● Your objective: Write out the material exactly, leaving every picture behind.

** START Information supplied **

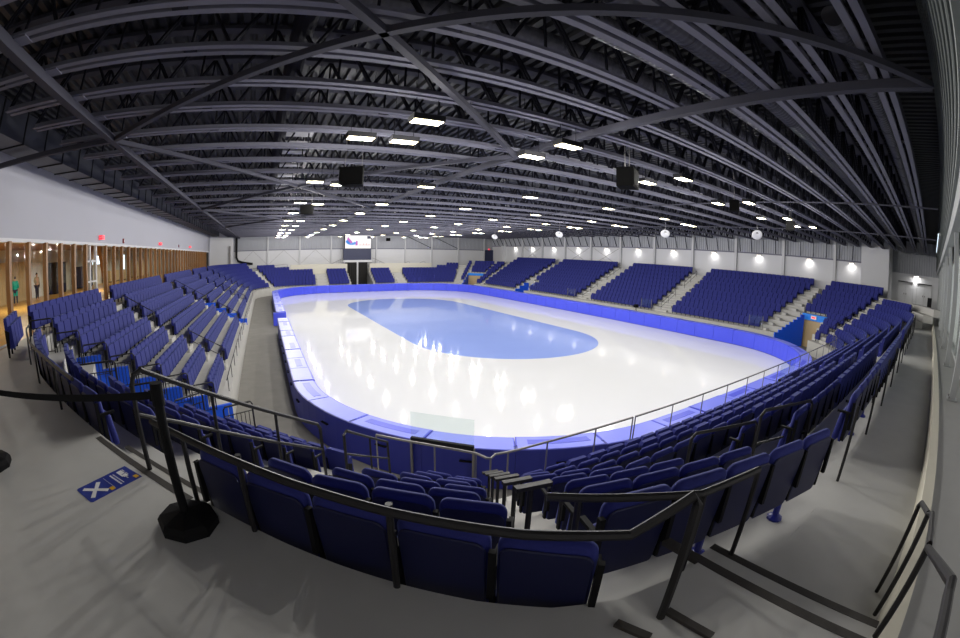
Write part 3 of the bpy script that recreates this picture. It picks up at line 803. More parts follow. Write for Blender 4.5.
# loudspeakers hung from the roof
for i, (x, y, z, s, lab) in enumerate(((-13.85, -23.35, 8.55, 1.0, 'black hanging loudspeaker left of the bright lamps'), (-6.5, -28.5, 8.55, 1.0, 'black hanging loudspeaker beside the two front lamps'), (.2, -28.85, 8.6, .75, 'black hanging loudspeaker between lamps at right'),
                                    (-14.3, -12.4, 8.55, .9, 'small black loudspeaker among the far left lamps'), (6.4, -29.3, 8.5, .8, 'dark loudspeaker among the right hand lamps'), (5.0, 36.5, 8.6, .9, 'dark loudspeaker right of the scoreboard'))):
    t = thing('loudspeaker', lab, 'loudspeaker', (x, y, z), rz=(-.5, .5, .5, -.5, .5, 0)[i])
    pts = [(-.42, -.28), (.42, -.28), (.30, .30), (-.30, .30)]
    m = MB().prism([(a * s, b * s) for a, b in pts], -.32 * s, .30 * s); m.build('cabinet', MT['speaker'], t)
    MB().bx((-.38 * s, -.30 * s, -.27 * s), (.38 * s, -.28 * s, .26 * s)).build('grille', MT['speaker'], t)
    for sx in (-.3, .3): MB().bar((sx * s, 0, .3 * s), (sx * s, 0, ZDECK - z + .02), .02, .02).build('hanger', MT['steel'], t)
for i, (x, y, lab) in enumerate(((13.9, -14.6, 'round white dish speaker above the right seats, middle one'), (13.2, -24.0, 'round white dish speaker above the right seats, nearest one'), (13.6, -.1, 'round white dish speaker above the right seats, farthest one'), (13.6, 14.0, 'tiny white dish speaker above the far right seats'))):
    t = thing('dish_speaker', lab, 'loudspeaker', (x, y, 8.6), rz=2.2)
    m = MB(); m.lathe([(.05, .14), (.30, .06), (.42, -.10), (.40, -.13), (.05, .04)], (0, 0, 0), 18); o = m.build('dish', MT['wallwhite'], t, smooth=True); o.rotation_euler = (.9, 0, 0)
    MB().lathe([(.12, .05), (.12, .28), (.02, .34)], (0, 0, 0), 12).build('driver', MT['darkgrey'], t)
    MB().bar((0, 0, .3), (0, 0, ZDECK - 8.58), .025, .025).build('hanger', MT['steel'], t)

# ------------------------------------------------------------------ seats: one detailed model, one lighter, one for the far rows
SEAT_W = 0.56
def rounded(w, z0, z1, r, n=4):
    out = []
    for cx, cz, a0 in ((w / 2 - r, z1 - r, 0), (-w / 2 + r, z1 - r, 90), (-w / 2 + r * .5, z0 + r * .5, 180), (w / 2 - r * .5, z0 + r * .5, 270)):
        rr = r if a0 < 180 else r * .5
        for k in range(n + 1):
            a = math.radians(a0 + 90 * k / n); out.append((cx + rr * math.cos(a), cz + rr * math.sin(a)))
    return out
def cushion(w, z0, z1, r, y0, y1, lean, n=4, soft=.022, smooth=True):
    """padded slab: rounded outline, softened front and back edges; lean = extra y at the bottom"""
    mb = MB(); out = rounded(w, z0, z1, r, n); N = len(out); vs = []; fs = []; zc = (z0 + z1) / 2
    lay = [(y0, 1 - 2 * soft / w * 1.4), (y0 + soft, 1.0), (y1 - soft, 1.0), (y1, 1 - 2 * soft / w * 1.4)]
    for (y, s) in lay:
        for (x, z) in out:
            zz = zc + (z - zc) * (1 - (1 - s) * w / (z1 - z0)); vs.append((x * s, y + lean * (z1 - zz) / (z1 - z0), zz))
    for l in range(3):
        for k in range(N): fs.append((l * N + k, l * N + (k + 1) % N, (l + 1) * N + (k + 1) % N, (l + 1) * N + k))
    fs.append(tuple(reversed(range(N)))); fs.append(tuple(3 * N + k for k in range(N)))
    return mb.add(vs, fs)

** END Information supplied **

● Written answer:
Write part 3 of the bpy script that recreates this picture. It picks up at line 803. More parts follow. Write for Blender 4.5.
# loudspeakers hung from the roof
for i, (x, y, z, s, lab) in enumerate(((-13.85, -23.35, 8.55, 1.0, 'black hanging loudspeaker left of the bright lamps'), (-6.5, -28.5, 8.55, 1.0, 'black hanging loudspeaker beside the two front lamps'), (.2, -28.85, 8.6, .75, 'black hanging loudspeaker between lamps at right'),
                                    (-14.3, -12.4, 8.55, .9, 'small black loudspeaker among the far left lamps'), (6.4, -29.3, 8.5, .8, 'dark loudspeaker among the right hand lamps'), (5.0, 36.5, 8.6, .9, 'dark loudspeaker right of the scoreboard'))):
    t = thing('loudspeaker', lab, 'loudspeaker', (x, y, z), rz=(-.5, .5, .5, -.5, .5, 0)[i])
    pts = [(-.42, -.28), (.42, -.28), (.30, .30), (-.30, .30)]
    m = MB().prism([(a * s, b * s) for a, b in pts], -.32 * s, .30 * s); m.build('cabinet', MT['speaker'], t)
    MB().bx((-.38 * s, -.30 * s, -.27 * s), (.38 * s, -.28 * s, .26 * s)).build('grille', MT['speaker'], t)
    for sx in (-.3, .3): MB().bar((sx * s, 0, .3 * s), (sx * s, 0, ZDECK - z + .02), .02, .02).build('hanger', MT['steel'], t)
for i, (x, y, lab) in enumerate(((13.9, -14.6, 'round white dish speaker above the right seats, middle one'), (13.2, -24.0, 'round white dish speaker above the right seats, nearest one'), (13.6, -.1, 'round white dish speaker above the right seats, farthest one'), (13.6, 14.0, 'tiny white dish speaker above the far right seats'))):
    t = thing('dish_speaker', lab, 'loudspeaker', (x, y, 8.6), rz=2.2)
    m = MB(); m.lathe([(.05, .14), (.30, .06), (.42, -.10), (.40, -.13), (.05, .04)], (0, 0, 0), 18); o = m.build('dish', MT['wallwhite'], t, smooth=True); o.rotation_euler = (.9, 0, 0)
    MB().lathe([(.12, .05), (.12, .28), (.02, .34)], (0, 0, 0), 12).build('driver', MT['darkgrey'], t)
    MB().bar((0, 0, .3), (0, 0, ZDECK - 8.58), .025, .025).build('hanger', MT['steel'], t)

# ------------------------------------------------------------------ seats: one detailed model, one lighter, one for the far rows
SEAT_W = 0.56
def rounded(w, z0, z1, r, n=4):
    out = []
    for cx, cz, a0 in ((w / 2 - r, z1 - r, 0), (-w / 2 + r, z1 - r, 90), (-w / 2 + r * .5, z0 + r * .5, 180), (w / 2 - r * .5, z0 + r * .5, 270)):
        rr = r if a0 < 180 else r * .5
        for k in range(n + 1):
            a = math.radians(a0 + 90 * k / n); out.append((cx + rr * math.cos(a), cz + rr * math.sin(a)))
    return out
def cushion(w, z0, z1, r, y0, y1, lean, n=4, soft=.022, smooth=True):
    """padded slab: rounded outline, softened front and back edges; lean = extra y at the bottom"""
    mb = MB(); out = rounded(w, z0, z1, r, n); N = len(out); vs = []; fs = []; zc = (z0 + z1) / 2
    lay = [(y0, 1 - 2 * soft / w * 1.4), (y0 + soft, 1.0), (y1 - soft, 1.0), (y1, 1 - 2 * soft / w * 1.4)]
    for (y, s) in lay:
        for (x, z) in out:
            zz = zc + (z - zc) * (1 - (1 - s) * w / (z1 - z0)); vs.append((x * s, y + lean * (z1 - zz) / (z1 - z0), zz))
    for l in range(3):
        for k in range(N): fs.append((l * N + k, l * N + (k + 1) % N, (l + 1) * N + (k + 1) % N, (l + 1) * N + k))
    fs.append(tuple(reversed(range(N)))); fs.append(tuple(3 * N + k for k in range(N)))
    return mb.add(vs, fs)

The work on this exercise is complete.